In situ soil moisture and thermal properties estimated using a dual-probe heat-pulse

Abstract

In situ monitoring of the temporal and spatial distribution of soil moisture and thermal properties are important for studying the water and energy transport in the vadose zone. The single-probe heat-pulse method based on fiber Bragg grating technology (SPHP-FBG) has become a research focus in field monitoring because of its capability to realize quasi-distributed and real-time monitoring. However, the SPHP-FBG method can only obtain thermal conductivity. This study developed a dual-probe heat-pulse method based on FBG (DPHP-FBG). The DPHP-FBG method can measure thermal conductivity (λ), volumetric heat capacity (Cv), and thermal diffusivity (k). Consequently, volumetric soil water content (θ) can be estimated from its linear relationship with Cv. The accuracy of the DPHP-FBG method in the estimation of Cv, λ, and θ was tested under different heating duration and various soil moisture conditions. In addition, Monte Carlo simulation was performed to investigate the impact of FBG measurement errors on accuracy.
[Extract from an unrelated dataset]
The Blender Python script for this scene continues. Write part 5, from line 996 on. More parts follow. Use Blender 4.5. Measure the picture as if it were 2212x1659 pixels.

Finally, a field test was conducted to verify the effectiveness of the developed DPHP-FBG system. The results show that the DPHP-FBG method allows accurate soil moisture and thermal properties estimation without soil-specific calibration. The mean errors of the Cv and θ decrease with the extended heating duration. When the heating lasts 20 s, the measured Cv and θ have mean errors of 0.02 MJ m−3 K−1 and 0.01 m3/m3, respectively, for various moisture conditions. In the field test, the spatio-temporal distribution of soil moisture and thermal properties can be obtained in real time. Thereby, the proposed DPHP-FBG monitoring system is potential to conduct in situ coupled heat and soil moisture measurements at a large scale.